En realidad no quiero dormir. Quisiera quedarme levantado hasta que las palabras levanten una pared que pueda resistir cien años. ¿Por qué? Porque si no nada tendrá sentido, la existencia que llevamos, las ficciones que nos empeñamos en interpretar, la cobardía que nos impide trazar una raya en el agua y despedirnos, salir a la calle sin volver la vista atrás a los jefes ni al edificio, despojarse de las convenciones a las que nos abrazamos como si el vértigo fuera a apoderarse de nosotros y no fuéramos capaces de aventurarnos en el mundo que está ahí, al otro lado de la calle, tras el río de asfalto que es un verdadero río.
Me ocurre con frecuencia, sobre todo cuando me quedo solo. El abatimiento es como una certeza decretada por un aguacero de lluvia negra, enfermiza. Me acuesto vestido, con las luces encendidas, esperando que algo ocurra, algo que me redima de mis propios errores, o de mi incapacidad para seguir enfrentándome casi desnudo a lo que está ahí, a lo que queda del mundo, a la dicha y a la desdicha.

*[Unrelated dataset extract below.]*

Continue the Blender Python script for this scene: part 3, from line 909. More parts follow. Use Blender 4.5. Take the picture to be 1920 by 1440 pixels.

Pero como no ocurre nada me despierto cuando buena parte de la noche ya ha transcurrido, entumecido, tocado como un boxeador que se ha dado de bruces con la realidad, con una derrota y un espejo sin paliativos. Entonces, como ahora mismo, aunque esta noche no estoy solo, ni me he acostado vestido, vengo a este escritorio junto a una ventana que da a la oscuridad y la soledad de la noche, y escribo mi oración para poder apagar el flexo como quien acaricia la cara de su padre muerto, por última vez, me desvisto y entro en el río que lleva, afortunadamente, a la pequeña muerte. Como el deseo.